Friday, November 6, 2009

How SARSAS Will Return Salmon to the Auburn Ravine, Part 4

Analysis of AR, Part 4, Rabe 11 05 09----- WHAT WE KNOW

A. We know there are a number of barriers on this section of the Auburn Ravine, some man made and some natural. There is a significant cataract beginning just above the Ophir tunnel. The Ravine flows underneath Interstate 80, underneath a portion of Old Auburn and emerges as a small stream in a beautiful restored park. We know our Mission envisions this as the last spawning area on the Auburn Ravine.

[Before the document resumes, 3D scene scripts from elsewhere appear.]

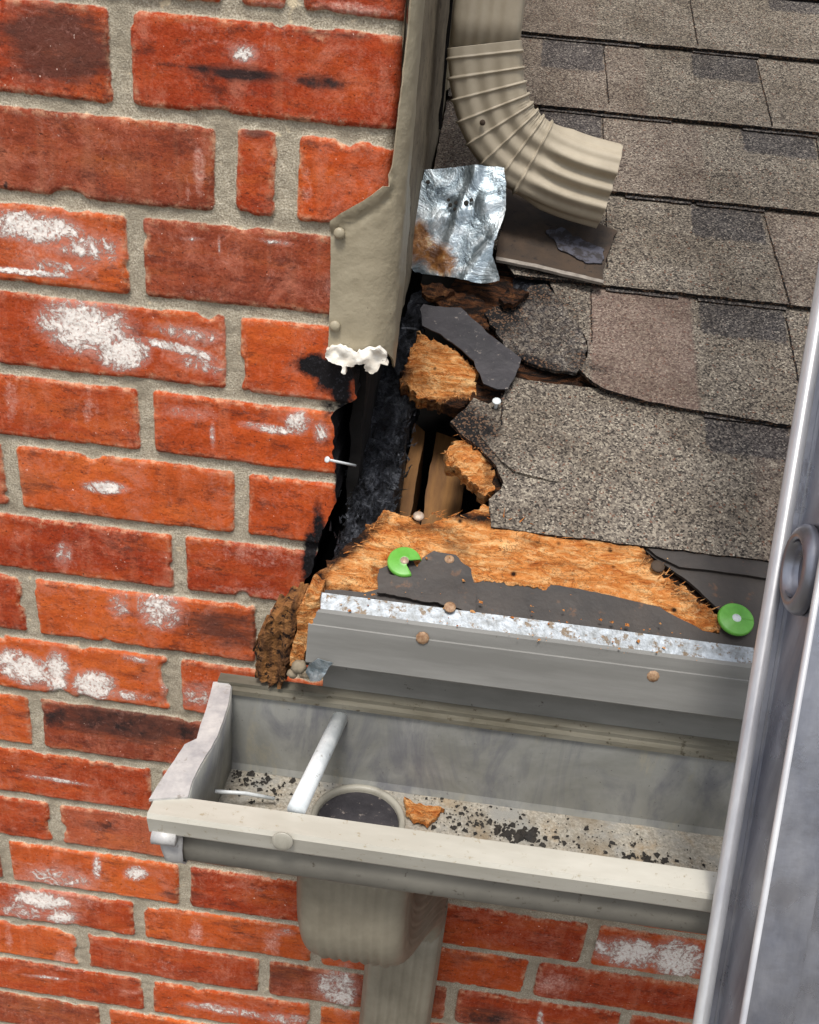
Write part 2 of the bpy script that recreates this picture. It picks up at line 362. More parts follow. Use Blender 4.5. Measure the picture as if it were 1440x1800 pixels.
def mat_galv():
    s = MT('galvanised_steel', 0.32, 0.85, 0.5); rust = s.attr('rust')
    sp = s.vor(70, out=0); n = s.noise(35, 6, 0.7, dist=0.8); f = s.noise(260, 4, 0.7)
    c = s.ramp(n, [(0.34, lin((84, 96, 106))), (0.46, lin((150, 164, 172))), (0.56, lin((196, 206, 212))), (0.68, lin((238, 242, 244)))])
    c = s.mix(s.math('MULTIPLY', s.mr(sp, 0.2, 0.6), 0.25), c, lin((130, 142, 150)))
    rn = s.mr(s.math('ADD', rust, s.math('MULTIPLY', s.math('SUBTRACT', s.noise(45, 6, 0.75, dist=1.0), 0.5), 1.3)), 0.4, 0.75)
    c = s.mix(rn, c, s.ramp(s.noise(70, 4, 0.6), [(0.35, lin((84, 50, 26))), (0.55, lin((146, 98, 52))), (0.7, lin((206, 180, 140)))]))
    c = s.mix(s.mr(f, 0.68, 0.72), c, lin((46, 44, 44)))
    return s.fin(c, s.bump(s.math('ADD', n, s.math('MULTIPLY', s.noise(90, 5, 0.7), 0.4)), 0.6, 0.004), s.mr(n, 0.3, 0.7, 0.24, 0.5), s.mr(rn, 0.0, 0.8, 0.8, 0.0))
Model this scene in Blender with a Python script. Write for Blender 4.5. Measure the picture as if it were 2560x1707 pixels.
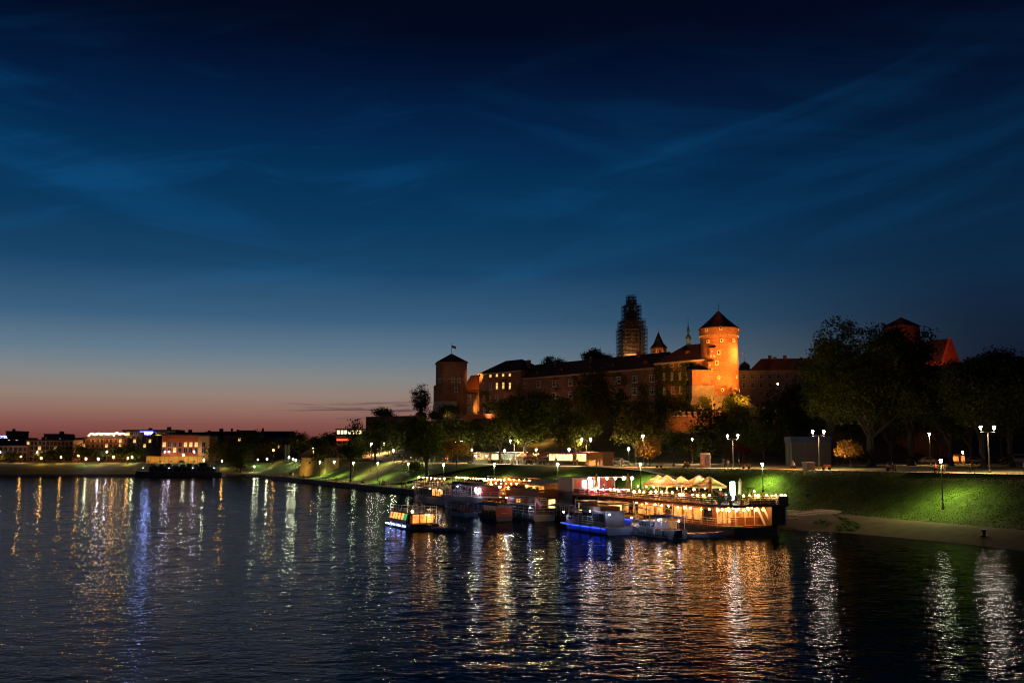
import bpy, bmesh, math, random
import numpy as np
from mathutils import Vector, Matrix

for o in list(bpy.data.objects):
    bpy.data.objects.remove(o)
random.seed(7)
RNG = np.random.default_rng(7)
SC = bpy.context.scene
COL = SC.collection
R = math.radians

# ------------------------------------------------------------------ camera
CAM_H = 10.5
FPX = 2489.0
PITCH = math.atan(278.5 / FPX)
cam_data = bpy.data.cameras.new('camera')
cam_data.lens = 35.0
cam_data.sensor_width = 36.0
cam_data.clip_start = 0.5
cam_data.clip_end = 8000
cam = bpy.data.objects.new('camera', cam_data)
COL.objects.link(cam)
cam.location = (0, 0, CAM_H)
cam.rotation_euler = (math.pi / 2 + PITCH, 0, 0)
SC.camera = cam

# ------------------------------------------------------------------ world: dusk sky
def lin(c):
    c = c / 255.0
    return c / 12.92 if c <= 0.04045 else ((c + 0.055) / 1.055) ** 2.4
def rgb(r, g, b, a=1.0):
    return (lin(r), lin(g), lin(b), a)

world = bpy.data.worlds.new('World')
SC.world = world
world.use_nodes = True
wt = world.node_tree
wt.nodes.clear()
def wn(kind, **kw):
    n = wt.nodes.new(kind)
    for k, v in kw.items():
        setattr(n, k, v)
    return n
def wlink(a, b):
    wt.links.new(a, b)
def wmath(op, a, b=None, c=None, clamp=False):
    n = wn('ShaderNodeMath', operation=op)
    n.use_clamp = clamp
    for i, x in enumerate((a, b, c)):
        if x is None:
            continue
        if isinstance(x, (int, float)):
            n.inputs[i].default_value = x
        else:
            wlink(x, n.inputs[i])
    return n.outputs[0]
def wsmooth(x, a, b, lo=0.0, hi=1.0):
    n = wn('ShaderNodeMapRange', interpolation_type='SMOOTHSTEP')
    wlink(x, n.inputs[0])
    for i, v in enumerate((a, b, lo, hi)):
        n.inputs[i + 1].default_value = v
    return n.outputs[0]
def wramp(x, stops):
    n = wn('ShaderNodeValToRGB')
    cr = n.color_ramp
    cr.interpolation = 'LINEAR'
    while len(cr.elements) < len(stops):
        cr.elements.new(0.5)
    for e, (p, c) in zip(cr.elements, stops):
        e.position = p
        e.color = rgb(*c)
    wlink(x, n.inputs[0])
    return n.outputs[0]
tc = wn('ShaderNodeTexCoord')
sep = wn('ShaderNodeSeparateXYZ')
wlink(tc.outputs['Generated'], sep.inputs[0])
X, Y, Z = sep.outputs
az = wmath('MULTIPLY', wmath('ARCTAN2', X, Y), 57.2958)
el = wmath('MULTIPLY', wmath('ARCSINE', Z), 57.2958)
t_el = wmath('DIVIDE', el, 30.0, clamp=True)
def D30(stops):
    return [(d / 30.0, c) for d, c in stops]
sunset = wramp(t_el, D30([(0, (90, 46, 43)), (0.8, (114, 60, 57)), (1.6, (134, 84, 78)), (2.3, (146, 108, 97)),
    (3.2, (147, 128, 118)), (4.2, (132, 134, 134)), (5.5, (101, 123, 140)), (7.5, (58, 95, 126)), (10.3, (23, 67, 103)),
    (13.0, (8, 55, 93)), (16.3, (3, 45, 83)), (19.0, (2, 31, 67)), (21.5, (1, 17, 47)), (23.5, (1, 8, 30)), (27, (2, 7, 26)), (30, (2, 7, 26))]))
away = wramp(t_el, D30([(0, (12, 15, 28)), (4, (19, 25, 42)), (7, (17, 33, 54)), (9, (14, 38, 63)), (12, (8, 39, 68)),
    (15, (4, 33, 62)), (18, (3, 24, 52)), (21, (2, 13, 37)), (24, (2, 8, 30)), (27, (2, 6, 24)), (30, (2, 6, 24))]))
fac_away = wsmooth(wmath('COSINE', wmath('MULTIPLY', wmath('ADD', az, 24.0), 1 / 57.2958)), 0.62, 0.995, 1.0, 0.0)
mixs = wn('ShaderNodeMix', data_type='RGBA')
wlink(fac_away, mixs.inputs[0]); wlink(sunset, mixs.inputs[6]); wlink(away, mixs.inputs[7])
# thin high cloud: two families of long faint streaks
def streak(slope, sa, se, lo, hi, seed):
    q = wmath('SUBTRACT', el, wmath('MULTIPLY', az, slope))
    cb = wn('ShaderNodeCombineXYZ')
    wlink(wmath('MULTIPLY', az, sa), cb.inputs[0]); wlink(wmath('MULTIPLY', q, se), cb.inputs[1])
    cb.inputs[2].default_value = seed
    nz = wn('ShaderNodeTexNoise')
    nz.inputs['Scale'].default_value = 1.0
    nz.inputs['Detail'].default_value = 5.0
    nz.inputs['Roughness'].default_value = 0.55
    nz.inputs['Distortion'].default_value = 0.6
    wlink(cb.outputs[0], nz.inputs['Vector'])
    return wsmooth(nz.outputs[0], lo, hi)
band = wmath('MULTIPLY', wsmooth(el, 6.0, 13.0), wsmooth(el, 25.0, 17.0))
cl = wmath('MULTIPLY', wmath('ADD', streak(0.25, 0.055, 0.42, 0.47, 0.72, 2.3), streak(-0.16, 0.05, 0.34, 0.48, 0.74, 7.1)), band)
q2 = wmath('SUBTRACT', el, wmath('ADD', wmath('MULTIPLY', az, 0.235), 14.2))
ray_cl = wmath('MULTIPLY', wsmooth(wmath('ABSOLUTE', q2), 1.5, 0.0), streak(0.24, 0.09, 0.9, 0.3, 0.75, 4.4))
ray_cl = wmath('MULTIPLY', ray_cl, wmath('MULTIPLY', wsmooth(az, -8.0, 6.0), wsmooth(az, 30.0, 18.0)))
cl = wmath('ADD', cl, wmath('MULTIPLY', ray_cl, 1.2))
addc = wn('ShaderNodeMix', data_type='RGBA', blend_type='ADD')
wlink(wmath('MULTIPLY', cl, wmath('ADD', 0.34, wmath('MULTIPLY', wsmooth(az, 6.0, -12.0), 0.28))), addc.inputs[0]); wlink(mixs.outputs[2], addc.inputs[6])
addc.inputs[7].default_value = (0.0012, 0.024, 0.062, 1)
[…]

B. We know it will cost approximately $36,000.00 to do a feasibility study in order to determine if salmon and steelhead can navigate the cataract, and the remaining man made barriers along this section of the Auburn Ravine

C. We know water temperatures are adequate to support salmonid species. We know there are some resting ponds, some gravel beds suitable for spawning and during the winter, adequate flows to support both spawning and rearing of salmonids.

D. We have worked with NID and PG&E in order to assure adequate water during the October 15th to November 8 water outage each year. We know that PG&E has altered their ditch cleaning procedures and the result has been a superior flow during this year's outage compared to the past several years.
We know this has occurred due to the successful collaborative process SARSAS has developed and implemented.

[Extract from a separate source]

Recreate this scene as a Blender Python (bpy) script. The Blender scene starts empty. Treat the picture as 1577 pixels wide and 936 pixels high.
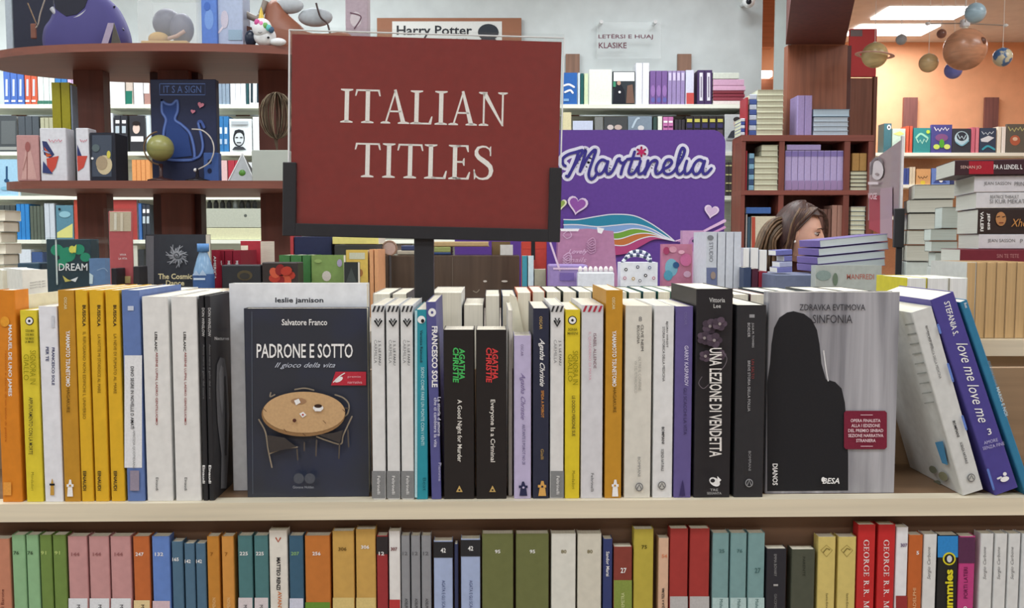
import bpy, math, random
from mathutils import Vector, Matrix
random.seed(7)
PI = math.pi
S = bpy.context.scene
COL = S.collection
# ---------------------------------------------------------------- camera
FW, FH, FOC = 1577, 936, 1400.0
PITCH = math.atan(98 / 1400)
CAM = Vector((0, -1.0, 1.45))
cam = bpy.data.objects.new('camera', bpy.data.cameras.new('camera'))
COL.objects.link(cam)
cam.location = CAM
cam.rotation_euler = (PI / 2 - PITCH, 0, 0)
cam.data.sensor_width = 36
cam.data.lens = FOC / FW * 36
cam.data.clip_start = 0.05
S.camera = cam
# ---------------------------------------------------------------- world and view
wd = bpy.data.worlds.new('world'); S.world = wd; wd.use_nodes = True
wd.node_tree.nodes['Background'].inputs[0].default_value = (0.8, 0.9, 1.0, 1)
wd.node_tree.nodes['Background'].inputs[1].default_value = 0.6
S.view_settings.view_transform = 'Standard'
S.view_settings.look = 'None'
S.view_settings.gamma = 1
S.view_settings.use_curve_mapping = False
S.view_settings.exposure = 0.04
# ---------------------------------------------------------------- helpers
FV = Vector((0, math.cos(PITCH), -math.sin(PITCH))); UV = Vector((0, math.sin(PITCH), math.cos(PITCH)))
def ray(px, py):
    return FV + Vector(((px - FW / 2) / FOC, 0, 0)) + UV * ((FH / 2 - py) / FOC)
def hit(px, py, pt, n):
    d = ray(px, py)
    return CAM + d * ((Vector(pt) - CAM).dot(n) / d.dot(n))
YV = Vector((0, 1, 0))
def at(px, py, Y): return hit(px, py, (0, Y, 0), YV)
TH = math.radians(1.3)
N = Matrix.Rotation(TH, 4, 'Z')          # the front gondola stands turned a little
NI = N.inverted()
NY = (N @ Vector((0, 1, 0))).normalized()
def nat(px, py, y): return NI @ hit(px, py, NY * y, NY)

CEIL = at(1450, 65, 7.3).z
def ceil_pt(px, py): return hit(px, py, (0, 0, CEIL), Vector((0, 0, 1)))
LX1, LY1 = ceil_pt(1420, 19).xy; LX2, LY2 = ceil_pt(1373, 45).xy
# ---------------------------------------------------------------- ceiling lamps (light panels set in the ceiling)
LAMP_W = 21.0
LAMPS = [(x, y, 1.2, 0.36) for x in (-3.3, -1.1, 1.1, 3.3) for y in (-2.6, -0.9, 0.8, 2.5)] + \
        [(-3.3, 3.6, 1.2, .36), (-1.1, 3.6, 1.2, .36), (0.9, 3.6, 0.8, .36), (LX1, LY1, .66, .36), (LX2, LY2, .66, .36), (4.9, 5.4, .6, .36)]
for i, (x, y, w, h) in enumerate(LAMPS):
    ld = bpy.data.lights.new('ceiling_lamp', 'AREA'); ld.shape = 'RECTANGLE'; ld.size = w; ld.size_y = h
    ld.energy = LAMP_W * (w * h / .43) * (1.45 if y > 2.8 else 1.0); ld.color = (0.93, 0.97, 1.0)
    lo = bpy.data.objects.new('ceiling_lamp', ld); lo.location = (x, y, CEIL - .03); COL.objects.link(lo)
def lin(c):
    c = c / 255
    return c / 12.92 if c <= .04045 else ((c + .055) / 1.055) ** 2.4
MATS = {}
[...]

SUMMARY----- We know that SARSAS has made a major difference regarding the fate of salmon and steelhead in the Auburn Ravine during the past one and one half years. Our collaborative process, highly effective volunteers, our strategic plan, to name a few have moved Auburn Ravine to the forefront in creating what is now likely to be the most successful project in the county. We know salmon and steelhead are returning, we know the tenacity of our drive will accomplish our mission.